The website, thinking it was protecting me from making a costly error, wouldn’t let me enter the order because it was too far below the “real” offer. I realized I might have to enter a few interim orders at $4, 3 and 2 to trick the system into letting me put in the right one—I figured it would only let me undercut the current offer by about $1 at a time, even if the current offer had no relationship to where a trade was likely to take place.

I put my order in to sell at $4—or so I thought.


I’m sure everyone who uses an online trading system, now and then, has either come close to entering a buy while meaning to sell (or vice versa) or actually done so. This time it happened to me. Usually, in liquid markets, the trading loss involved in fixing the mistake is pretty negligible. This time it wasn’t.

My erroneous $4 bid was, of course, hit immediately. As soon as I realized what had happened I called my brokerage firm and asked them to see if the option trader on the other side would be willing to bust an obvious error. Yes, I left the door open, and yes, I should not have. But does that make it right to steal from me?

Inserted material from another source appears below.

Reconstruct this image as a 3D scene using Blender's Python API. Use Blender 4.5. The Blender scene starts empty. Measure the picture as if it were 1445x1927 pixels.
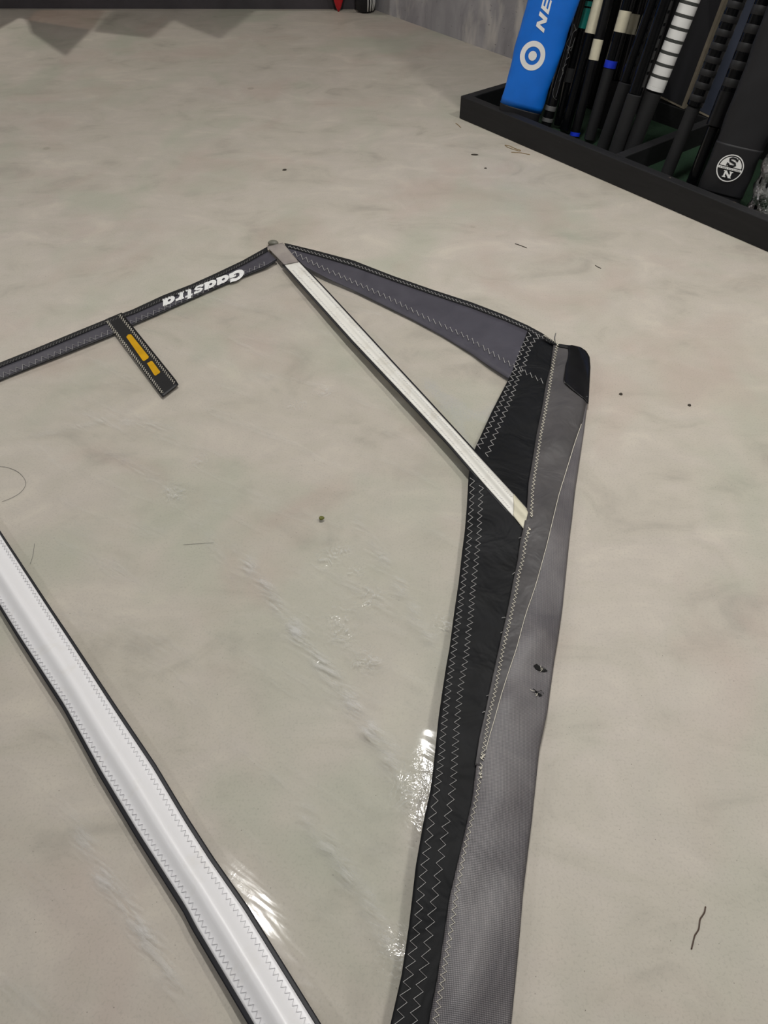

Well, the counterparty, a market maker on the Philadelphia Stock Exchange, refused to break the trade, saying that my order had been “legitimate” and that it was within the context of the market.

The only reason it was within the context of the market was because of the deceptive $5 initial offer. It is a license for market makers to steal from people who make honest slip-ups. It should not be permitted.  This is the kind of thing that happened during the flash crash of 2010.

I’ve done enough trades, professional and personal, over the years that I guess something like this was bound to happen.  That said, I of course am the first to blame for not being more careful. Still, consider this a warning—don’t expect your trading system to catch your occasional slipup. And beware option market makers, especially those on the Philly.

Maybe—just maybe—there was something to be said for real, live, flesh and blood brokers after all. Is it too late to bring them back?